Efficient Learning of A Unified Policy For Whole-body Manipulation and Locomotion Skills

TL;DR

This paper introduces a reinforcement learning approach that integrates a kinematic model to improve the control of quadruped robots with manipulators, enhancing their locomotion and manipulation capabilities through better exploration and optimization.

Contribution

The paper presents a novel RL framework that incorporates explicit manipulator kinematics, effectively guiding exploration and overcoming local optima in complex quadruped manipulation tasks.

Findings

Successful deployment on DeepRobotics X20 robot with Z1 manipulator

Demonstrated superior performance over existing methods

Improved exploration efficiency and task success rates

Abstract

Equipping quadruped robots with manipulators provides unique loco-manipulation capabilities, enabling diverse practical applications. This integration creates a more complex system that has increased difficulties in modeling and control.
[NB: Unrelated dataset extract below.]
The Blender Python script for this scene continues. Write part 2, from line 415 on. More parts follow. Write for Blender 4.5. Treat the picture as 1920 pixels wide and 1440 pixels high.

Reinforcement learning (RL) offers a promising solution to address these challenges by learning optimal control policies through interaction. Nevertheless, RL methods often struggle with local optima when exploring large solution spaces for motion and manipulation tasks. To overcome these limitations, we propose a novel approach that integrates an explicit kinematic model of the manipulator into the RL framework. This integration provides feedback on the mapping of the body postures to the manipulator's workspace, guiding the RL exploration process and effectively mitigating the local optima issue. Our algorithm has been successfully deployed on a DeepRobotics X20 quadruped robot equipped with a Unitree Z1 manipulator, and extensive experimental results demonstrate the superior performance of this approach.